**PROBLEM TO WORK ON**: For the material that follows, list every line containing the word "parts".

**GIVEN MATERIAL**:
⟨

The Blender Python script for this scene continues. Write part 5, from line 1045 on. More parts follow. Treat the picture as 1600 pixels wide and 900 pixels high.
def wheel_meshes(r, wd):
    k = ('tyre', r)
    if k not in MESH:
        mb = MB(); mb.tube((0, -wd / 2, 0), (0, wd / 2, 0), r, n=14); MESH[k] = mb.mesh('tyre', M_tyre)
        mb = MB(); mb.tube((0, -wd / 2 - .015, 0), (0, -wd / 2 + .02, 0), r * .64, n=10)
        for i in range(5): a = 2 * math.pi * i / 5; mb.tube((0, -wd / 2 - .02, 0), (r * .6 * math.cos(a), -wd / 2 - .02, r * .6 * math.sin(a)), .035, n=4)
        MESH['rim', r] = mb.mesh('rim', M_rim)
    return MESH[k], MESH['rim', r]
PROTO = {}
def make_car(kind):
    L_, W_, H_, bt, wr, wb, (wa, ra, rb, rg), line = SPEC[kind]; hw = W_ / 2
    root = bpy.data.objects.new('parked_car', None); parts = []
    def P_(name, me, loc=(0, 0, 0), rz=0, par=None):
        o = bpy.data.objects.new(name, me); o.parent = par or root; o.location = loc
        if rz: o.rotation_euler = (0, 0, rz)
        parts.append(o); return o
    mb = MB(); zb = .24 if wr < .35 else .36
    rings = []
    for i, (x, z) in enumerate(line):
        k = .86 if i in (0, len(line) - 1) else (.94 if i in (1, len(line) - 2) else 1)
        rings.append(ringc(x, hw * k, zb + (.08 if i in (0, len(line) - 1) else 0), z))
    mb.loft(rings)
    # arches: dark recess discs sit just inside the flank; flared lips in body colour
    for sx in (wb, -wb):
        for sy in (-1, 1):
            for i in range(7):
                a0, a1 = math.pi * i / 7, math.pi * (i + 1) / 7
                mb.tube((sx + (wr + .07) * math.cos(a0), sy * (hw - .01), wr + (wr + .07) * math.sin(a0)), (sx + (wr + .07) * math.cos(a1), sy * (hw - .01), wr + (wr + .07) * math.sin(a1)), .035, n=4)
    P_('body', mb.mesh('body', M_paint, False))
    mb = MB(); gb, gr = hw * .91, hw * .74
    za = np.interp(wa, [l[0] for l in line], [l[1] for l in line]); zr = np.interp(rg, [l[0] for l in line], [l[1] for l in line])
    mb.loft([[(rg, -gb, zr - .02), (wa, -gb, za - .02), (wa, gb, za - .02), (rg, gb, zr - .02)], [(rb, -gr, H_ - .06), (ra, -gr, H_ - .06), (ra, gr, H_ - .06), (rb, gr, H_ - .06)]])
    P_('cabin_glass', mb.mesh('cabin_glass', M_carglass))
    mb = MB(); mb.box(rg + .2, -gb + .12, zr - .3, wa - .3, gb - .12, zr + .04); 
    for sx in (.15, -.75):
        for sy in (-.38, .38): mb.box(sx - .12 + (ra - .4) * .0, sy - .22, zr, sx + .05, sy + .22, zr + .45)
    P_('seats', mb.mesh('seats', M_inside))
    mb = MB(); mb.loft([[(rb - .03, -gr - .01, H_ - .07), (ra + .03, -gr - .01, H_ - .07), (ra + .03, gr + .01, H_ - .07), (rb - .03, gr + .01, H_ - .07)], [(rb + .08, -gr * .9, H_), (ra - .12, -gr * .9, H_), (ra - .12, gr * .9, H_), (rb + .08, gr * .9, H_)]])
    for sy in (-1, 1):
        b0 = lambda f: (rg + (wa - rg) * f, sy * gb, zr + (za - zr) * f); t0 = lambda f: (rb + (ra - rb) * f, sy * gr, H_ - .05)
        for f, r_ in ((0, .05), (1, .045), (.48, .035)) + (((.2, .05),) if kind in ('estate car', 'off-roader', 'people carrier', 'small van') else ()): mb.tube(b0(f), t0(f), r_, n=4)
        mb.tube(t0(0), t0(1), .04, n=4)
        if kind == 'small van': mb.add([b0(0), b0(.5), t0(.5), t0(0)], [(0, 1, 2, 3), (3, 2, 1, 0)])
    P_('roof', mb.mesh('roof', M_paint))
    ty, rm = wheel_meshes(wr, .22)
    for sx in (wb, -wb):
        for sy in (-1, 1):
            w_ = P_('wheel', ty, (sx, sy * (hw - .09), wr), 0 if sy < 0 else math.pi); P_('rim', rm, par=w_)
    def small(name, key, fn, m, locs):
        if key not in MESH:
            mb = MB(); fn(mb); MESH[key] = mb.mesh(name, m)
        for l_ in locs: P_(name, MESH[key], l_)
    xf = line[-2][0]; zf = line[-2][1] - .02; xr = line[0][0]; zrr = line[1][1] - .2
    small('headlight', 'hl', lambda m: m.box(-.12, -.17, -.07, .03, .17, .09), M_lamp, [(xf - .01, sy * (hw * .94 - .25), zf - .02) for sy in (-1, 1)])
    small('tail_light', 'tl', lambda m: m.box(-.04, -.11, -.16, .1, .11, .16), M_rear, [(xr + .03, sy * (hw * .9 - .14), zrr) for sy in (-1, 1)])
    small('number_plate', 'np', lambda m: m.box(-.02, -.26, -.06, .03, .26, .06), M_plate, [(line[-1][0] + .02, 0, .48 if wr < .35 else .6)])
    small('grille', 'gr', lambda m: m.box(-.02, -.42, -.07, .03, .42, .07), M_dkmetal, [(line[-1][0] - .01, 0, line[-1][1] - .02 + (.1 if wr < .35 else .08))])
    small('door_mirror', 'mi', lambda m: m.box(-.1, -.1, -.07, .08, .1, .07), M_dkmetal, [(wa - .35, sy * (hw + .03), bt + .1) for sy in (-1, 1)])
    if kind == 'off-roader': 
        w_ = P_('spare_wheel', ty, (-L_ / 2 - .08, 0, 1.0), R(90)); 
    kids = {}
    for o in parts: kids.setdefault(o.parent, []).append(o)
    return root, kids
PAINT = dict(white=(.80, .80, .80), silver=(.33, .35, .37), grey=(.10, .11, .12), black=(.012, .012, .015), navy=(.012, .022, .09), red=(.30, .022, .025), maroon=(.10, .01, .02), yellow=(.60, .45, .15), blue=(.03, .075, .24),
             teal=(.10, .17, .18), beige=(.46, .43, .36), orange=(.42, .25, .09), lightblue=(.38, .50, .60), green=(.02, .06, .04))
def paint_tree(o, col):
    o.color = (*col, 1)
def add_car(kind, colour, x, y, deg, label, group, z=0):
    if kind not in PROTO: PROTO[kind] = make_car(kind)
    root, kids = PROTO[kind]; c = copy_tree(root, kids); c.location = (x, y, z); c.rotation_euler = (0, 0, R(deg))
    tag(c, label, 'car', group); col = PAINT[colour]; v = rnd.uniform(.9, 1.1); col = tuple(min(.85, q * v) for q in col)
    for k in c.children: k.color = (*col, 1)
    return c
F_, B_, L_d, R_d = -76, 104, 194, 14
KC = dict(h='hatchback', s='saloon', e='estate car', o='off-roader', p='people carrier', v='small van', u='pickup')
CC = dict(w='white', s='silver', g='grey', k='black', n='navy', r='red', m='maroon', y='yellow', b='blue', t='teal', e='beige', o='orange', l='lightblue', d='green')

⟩

**EXERCISE ANSWER**:
The Blender Python script for this scene continues. Write part 5, from line 1045 on. More parts follow. Treat the picture as 1600 pixels wide and 900 pixels high.
    root = bpy.data.objects.new('parked_car', None); parts = []
        parts.append(o); return o
    for o in parts: kids.setdefault(o.parent, []).append(o)